Fruitful festival showcase

Fruitful festival showcase

Quince fanatic Cathy Hughes will share her love of quinces at the Penola Coonawarra Arts Festival on Sunday, May 21.

Ms Hughes will have a selection of Smyrna, De Vranja, Champion and Van Deman quinces and jars of quince chutney available for purchase from the Makers Market in Petticoat Lane, 10am until 4pm.

Quinces are an old fruit that looks a bit like a cross between an apple and a pear and her favourite variety is the De Vranja.

Ms Hughes’ interest in the golden, aromatic quince extends to growing an orchard of all sixteen varieties currently known in Australia, researching and writing extensively about the fruit, and creating a small range of bespoke Quince HQ preserves.

“I have been fascinated with quinces for over half my lifetime,” she said.

“It started off with a friend showing me how to make a quince jelly preserve, then I did a little bit of reading and before I knew it, I was hooked.

“While they often are not eaten raw, I love the magic associated with slowly cooking quinces as they turn from a yellow fruit into a ruby-red confection.”

Ms Hughes said quinces were a fruit that had been around for well over 4000 years and historical records indicated their popularity in ancient Greece, Persia (now Iran) and Turkey, before spreading across many other parts of the world.

She said the first quince varieties arrived in Australia around 1870 when they did not have varietal names and were often referred to as orange, apple, or pear quinces due to their shape.

By the turn of the 20th century, quinces were widely used in home kitchens and commercially.

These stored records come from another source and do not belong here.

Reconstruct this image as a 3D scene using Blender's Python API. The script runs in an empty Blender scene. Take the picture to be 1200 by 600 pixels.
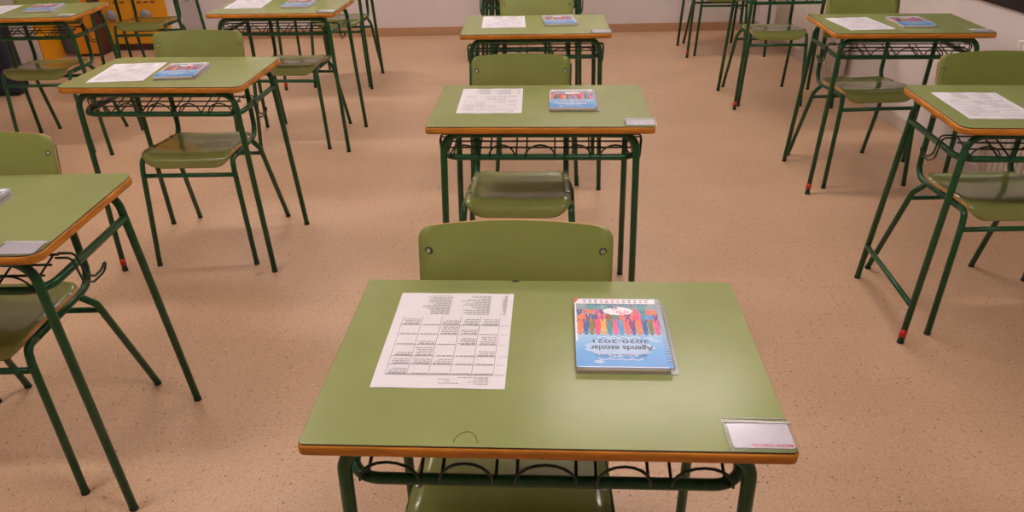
import bpy, bmesh, math, random
from mathutils import Vector, Matrix
random.seed(7)
S = bpy.context.scene
COL = S.collection
PI = math.pi

# ------------------------------------------------------------------ materials
def new_mat(name):
    m = bpy.data.materials.new(name); m.use_nodes = True
    nt = m.node_tree
    b = nt.nodes['Principled BSDF']
    return m, nt, b

def N(nt, kind, **kw):
    n = nt.nodes.new(kind)
    for k, v in kw.items(): setattr(n, k, v)
    return n

def ramp(nt, stops, interp='LINEAR'):
    r = N(nt, 'ShaderNodeValToRGB'); cr = r.color_ramp; cr.interpolation = interp
    while len(cr.elements) < len(stops): cr.elements.new(0.5)
    for e, (p, c) in zip(cr.elements, stops):
        e.position = p; e.color = (*c, 1) if len(c) == 3 else c
    return r

def mixc(nt, fac, a, b, blend='MIX'):
    m = N(nt, 'ShaderNodeMix', data_type='RGBA', blend_type=blend)
    for sock, v in ((0, fac), (6, a), (7, b)):
        if hasattr(v, 'links') or hasattr(v, 'is_linked'): nt.links.new(v, m.inputs[sock])
        else: m.inputs[sock].default_value = v if sock == 0 else (*v, 1)
    return m.outputs[2]

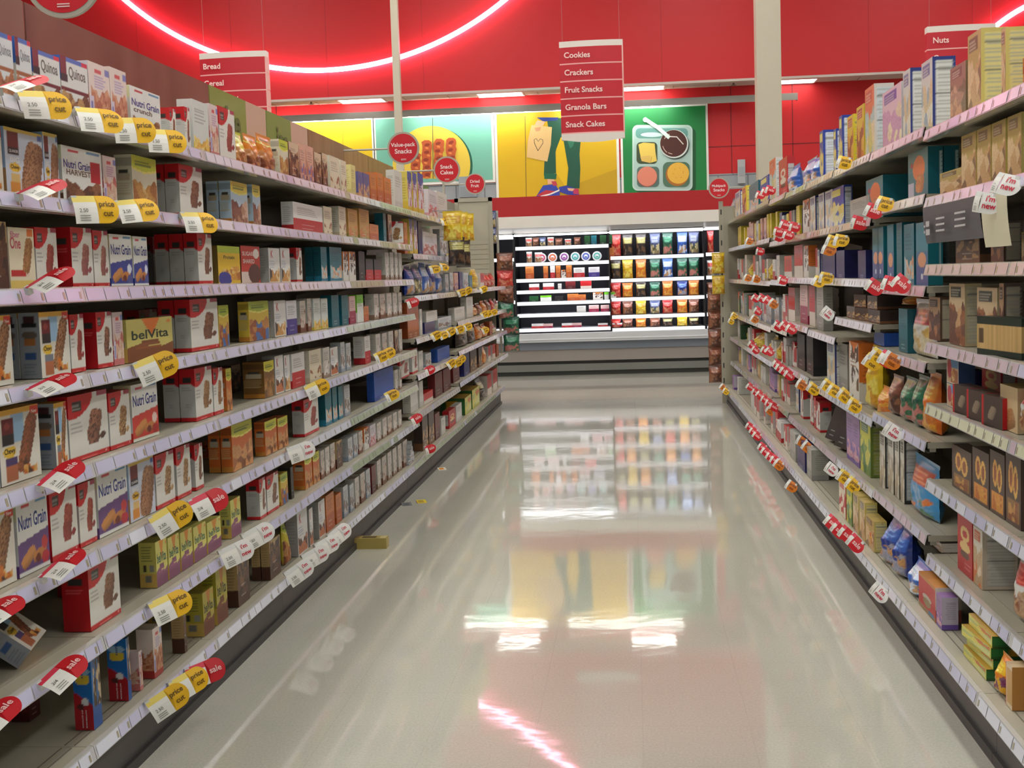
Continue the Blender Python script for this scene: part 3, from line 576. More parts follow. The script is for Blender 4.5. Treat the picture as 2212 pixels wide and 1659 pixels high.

“They eventually went out of favour by the 1950s when fresh, sweeter fruits like pineapple, strawberries and apples became more readily available as supermarkets expanded, and women were increasingly being employed outside of the home and did not have time to be preserving foods like they did in previous generations,” Ms Hughes said.

However, in the 1970s, Australian food icon Maggie Beer rediscovered quinces growing on old properties around the Barossa region and the fruit slowly came back into vogue with her take on quince paste.

The cook was one of the first advocates to shine a light on the importance of regional food provenance and quinces.

There is not much Ms Hughes does not know about growing and cooking with quinces, but she said she is never short of inspiration as quinces have such a rich history and continue to be used in many cuisines, particularly across the Middle East, Europe and South America.

“Though quince paste and quince jelly are still popular preserves, quinces also feature in everything from traditional plovs made in Uzbekistan, grappas and liqueurs in Europe, pasta frola (quince tarts) in Argentina, are part of a rustic vegetable stew with eggplants and pumpkin made in Spain, and are the core ingredient in regional fruit mostardas (chutney) in Italy, just to name a few,” she said.